begin DATA EXCERPT

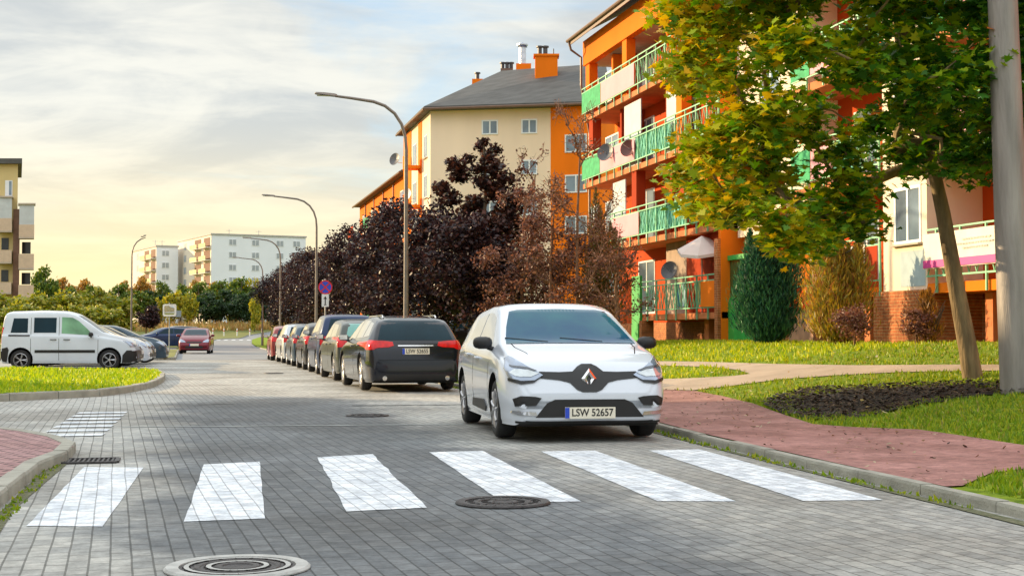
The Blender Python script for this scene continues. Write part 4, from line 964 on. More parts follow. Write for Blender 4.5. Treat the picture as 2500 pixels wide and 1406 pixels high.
# ---------- near block of flats
def building_near():
    o = empty('apartment_building', (XF, 35, 1.0), 0, 'orange and cream block of flats with green balconies behind the maple', 'building'); inv = Matrix.Translation((-XF, -35, -1.0))
    def B(b, name, m, parent=None, **k):
        q = b.build(name, m, parent or o, **k); return q
    Y0, Y1 = 12.0, yof(1424)          # near end, far end
    YS = yof(1762)                    # step between the two sections
    H = 2.8; top = 12.4
    secs = [(YS, Y1, 0.0), (Y0, YS, 0.42)]
    # recessed wall, end walls, back
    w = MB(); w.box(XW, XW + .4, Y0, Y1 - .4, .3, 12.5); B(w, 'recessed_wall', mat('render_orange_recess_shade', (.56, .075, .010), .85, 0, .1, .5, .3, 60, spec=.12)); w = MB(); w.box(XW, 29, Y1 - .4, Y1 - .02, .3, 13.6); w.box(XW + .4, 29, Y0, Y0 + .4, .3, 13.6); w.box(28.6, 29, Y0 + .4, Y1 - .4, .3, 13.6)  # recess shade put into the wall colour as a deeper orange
    B(w, 'wall', M_or)
    base = MB(); base.box(XW - .03, XW, Y0, Y1 - .4, .3, 1.55); B(base, 'brick_base', M_brick)
    # fascia beam below the eaves
    fb = MB(); fb.box(XF, XF + .30, Y0, Y1, 12.4, 13.45); B(fb, 'fascia', M_or)
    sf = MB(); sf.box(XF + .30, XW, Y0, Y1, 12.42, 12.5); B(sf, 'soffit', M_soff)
    # roof
    r = MB(); rx = 22.7; ex = XF - .55
    pr = [(ex, 13.50), (ex, 13.62), (rx, 17.4), (29.6, 13.62), (29.6, 13.50), (rx, 17.25)]
    v = [(x, Y0 - .3, z) for x, z in pr] + [(x, Y1 + .35, z) for x, z in pr]
    r.add(v, [(0, 1, 2, 5), (5, 2, 3, 4), (6, 11, 8, 7), (11, 10, 9, 8), (0, 6, 7, 1), (1, 7, 8, 2), (2, 8, 9, 3), (3, 9, 10, 4), (0, 5, 11, 6), (5, 4, 10, 11)])
    rf = B(r, 'roof', M_roof)
    g = MB(); g.tube([(ex - .05, Y0, 13.50), (ex - .05, Y1 + .3, 13.50)], .075, 8); g.box(ex, ex + .03, Y0, Y1 + .3, 13.3, 13.5); B(g, 'gutter', M_gutter, rf)
    g = MB(); g.tube([(ex - .05, Y1 + .05, 13.45), (ex + .05, Y1 + .08, 13.1), (XF - .06, Y1 + .06, 12.8), (XF - .06, Y1 + .06, 11.6), (XF + .3, Y1 + .06, 9.6), (XF + .3, Y1 + .06, 1.2)], .05, 6); B(g, 'downpipe', M_gutter)
    # far section: bay A
    A0, A1 = YS, Y1
    floors = [1.6, 4.4, 7.2, 10.0]
    yy = lambda px: yof(px)
    pan = [
      [(yy(1716), yy(1578), 'lattice'), (YS + .12, yy(1716), 'orange')],
      [(yy(1565), yy(1500), 'pink'), (yy(1680), yy(1565), 'mesh'), (YS + .1, yy(1680), 'lattice')],
      [(yy(1470), A1 - .1, 'green'), (yy(1555), yy(1470), 'pink'), (yy(1640), yy(1555), 'mesh'), (YS + .1, yy(1640), 'lattice')],
      [(yy(1472), A1 - .1, 'green'), (yy(1555), yy(1472), 'pink'), (yy(1640), yy(1555), 'lattice'), (YS + .1, yy(1640), 'lattice')]]
    for k, z in enumerate(floors):
        ya, yb = A0, (A1 if k != 0 else yof(1567) - .15)
        if k == 1: yb = yof(1490)
        s = MB(); s.box(XF, XW, ya, yb, z, z + .2); sl = B(s, 'balcony', M_slab)
        railing(sl, XF - .05, ya + .05, yb - .05, z + .2, pan[k])
    # ground-floor pillars
    for px, ww in ((1571, .30), (1757, .30)):
        y = yof(px); b = MB(); b.box(XF - .12, XF + .34, y - ww / 2, y + ww / 2, .2, 1.6 if px < 1700 else 4.1); B(b, 'brick_pillar', M_brick)
    b = MB(); b.box(XF + .5, XF + .9, yof(1690) - .2, yof(1690) + .2, .3, 1.6); B(b, 'pillar', M_slab)
    # upper columns and partitions
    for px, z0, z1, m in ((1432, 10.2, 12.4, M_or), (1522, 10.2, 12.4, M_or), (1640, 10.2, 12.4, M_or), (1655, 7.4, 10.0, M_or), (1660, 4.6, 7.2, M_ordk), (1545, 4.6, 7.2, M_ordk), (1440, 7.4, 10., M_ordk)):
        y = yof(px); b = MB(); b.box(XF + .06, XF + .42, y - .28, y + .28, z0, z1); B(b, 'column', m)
    for px, z in ((1470, 10.2), (1600, 10.2), (1600, 7.4), (1490, 7.4), (1610, 4.6), (1670, 1.8), (1720, 1.8)):
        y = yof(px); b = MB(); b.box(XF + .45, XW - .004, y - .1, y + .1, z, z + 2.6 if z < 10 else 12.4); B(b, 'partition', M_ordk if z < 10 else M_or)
    for px0, px1, z in ((1518, 1558, 7.4), (1621, 1650, 7.4), (1490, 1520, 4.6)):
        b = MB(); b.box(XF + .12, XF + .16, yof(px1), yof(px0), z, z + 2.45); B(b, 'white_screen', M_whitep)
    b = MB(); b.box(XF + .36, XF + .40, YS + .3, yof(1652), 1.82, 4.39); B(b, 'wood_screen', M_ordk)
    b = MB(); b.box(XF + .8, XF + .84, yof(1648), yof(1576), 1.82, 4.39); B(b, 'beige_screen', mat('screen_beige', (.42, .30, .22), .8, 0, .15))
    for z in (1.8, 4.6, 7.4, 10.2):
        for pa, pb in ((1462, 1440), (1512, 1480), (1600, 1560), (1700, 1650)):
            window(o, XW, yof(pa, XW), yof(pb, XW), z + .1 if pa in (1600,) else z + .9, z + 2.2, sill=False)
    dish(o, XF - .35, yof(1500), 8.2, .36); dish(o, XF - .2, yof(1548), 8.05, .34, mat('dish_maroon', (.16, .05, .04), .5)); dish(o, XF + .3, yof(1615), 3.35, .33)
    # near section
    z0_ = .42; fl2 = [z + z0_ for z in floors]
    Ba0, Ba1, Cr0, Cr1, Cc1 = yof(2158), yof(1935), yof(2265), yof(2158), yof(2640)
    En0, En1 = Ba1, YS
    # stairwell block with green doors between the two sections
    b = MB(); b.box(XF + .45, XW, En0, En1 - .25, 4.1, 12.4); B(b, 'stair_wall', M_cream)
    for z in (5.0, 7.8, 10.4): window(o, XF + .45, (En0 + En1) / 2 - .9, (En0 + En1) / 2 + .5, z, z + 1.3)
    ya, yb = yof(1825, XF + .2), yof(1774, XF + .2)
    d = MB(); d.box(XF + .25, XF + .33, ya, yb, .7, 2.25); d.box(XF + .21, XF + .245, ya + .1, yb - .1, .9, 2.1); dr = B(d, 'door', M_door)
    d = MB(); d.box(XF + .2, XF + .34, yb + .0, yb + .14, .7, 3.55); d.box(XF + .2, XF + .34, ya - .14, ya, .7, 3.55); d.box(XF + .2, XF + .34, ya, yb, 3.4, 3.55); B(d, 'frame', M_door, dr)
    d = MB(); d.box(XF + .28, XF + .32, ya, yb, 2.26, 3.39); B(d, 'door_window', mat('dark_green_glass', (.015, .10, .035), .2, 0, .2), dr)
    d = MB(); d.tube([(XF + .17, ya + .2, 1.7), (XF + .17, ya + .2, 1.95)], .02, 6); B(d, 'handle', M_chrome, dr)
    y = yof(1552, XF + .3); d = MB(); d.box(XF + .3, XF + .4, y - .5, y + .5, .6, 3.3); d.box(XF + .26, XF + .295, y - .4, y + .4, .8, 1.5); B(d, 'door', M_door)
    # cream piers and balconies of the near section
    def pier(y0, y1, win=True, patch_=False):
        b = MB(); b.box(XF, XW, y0, y1, 2.12, 12.4); B(b, 'pier_wall', M_cream)
        b = MB(); b.box(XF - .06, XW - .04, y0 - .05, y1 + .42, .3, 2.115); B(b, 'brick_base', M_brick)
        b = MB(); b.box(XF - .02, XF + .04, y0 + .9, y0 + 1.3, 1.25, 1.85); B(b, 'vent_panel', M_ordk)
        for z in fl2:
            if win: window(o, XF, y0 + .12 * (y1 - y0), y0 + .12 * (y1 - y0) + 1.25, z + 1.18, z + 2.5)
        if patch_:
            b = MB(); b.box(XF - .006, XF + .01, y0 + .08, y0 + .08 + 1.15, 2.2, 3.02); B(b, 'blue_panel', mat('panel_blue', (.42, .52, .55), .8, 0, .1))
    pier(Cr0, Cr1, True, True); pier(yof(2640) - 4, yof(2640))
    for (a, b_, kinds0) in ((Ba0, Ba1, ['rust', 'white', 'white', 'orange']), (Cc1, Cr0, ['white', 'white', 'white', 'white'])):
        for k, z in enumerate(fl2):
            s = MB(); s.box(XF, XW, a + .002, b_ - .002, z, z + .22); sl = B(s, 'balcony', M_or if k == 0 else M_slab)
            kinds = ['lattice', 'mesh', 'pink', 'green'] if k else kinds0
            if k == 0: kinds = [q if q != 'white' else 'lattice' for q in kinds]
            railing(sl, XF - .05, a + .08, b_ - .08, z + .22, panelled(a + .12, b_ - .12, kinds))
            for t in (.28, .68): window(o, XW, a + (b_ - a) * t - .7, a + (b_ - a) * t + .7, z + .5, z + 2.3, sill=False)
        b = MB(); b.box(XW - .07, XW - .035, a + .45, b_ - .005, .3, 1.9); B(b, 'cellar_wall', M_brick)
        for t in (.35, .7): b = MB(); b.box(XF + .5, XF + .8, a + (b_ - a) * t - .15, a + (b_ - a) * t + .15, .3, 2.0); B(b, 'pillar', M_slab)
    b = MB(); b.box(XF + .5, XF + .55, yof(1985, XF + .5), yof(1925, XF + .5), .5, 1.75); B(b, 'cellar_door', mat('cellar_door', (.42, .22, .13), .8, 0, .2))
    b = MB(); b.box(XF - .02, XF + 1.3, YS + .0, YS + .2, .3, 12.4); B(b, 'dividing_wall', M_or)
building_near()
for o_ in [q for q in COL.objects if q.name == 'apartment_building']:
    for ch in o_.children: ch.location = -o_.location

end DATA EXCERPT

Everything from the line containing "for px, z0, z1, m" down to the line containing "for px, z in" should be retyped exactly, both lines included, and nothing more.

    for px, z0, z1, m in ((1432, 10.2, 12.4, M_or), (1522, 10.2, 12.4, M_or), (1640, 10.2, 12.4, M_or), (1655, 7.4, 10.0, M_or), (1660, 4.6, 7.2, M_ordk), (1545, 4.6, 7.2, M_ordk), (1440, 7.4, 10., M_ordk)):
        y = yof(px); b = MB(); b.box(XF + .06, XF + .42, y - .28, y + .28, z0, z1); B(b, 'column', m)
    for px, z in ((1470, 10.2), (1600, 10.2), (1600, 7.4), (1490, 7.4), (1610, 4.6), (1670, 1.8), (1720, 1.8)):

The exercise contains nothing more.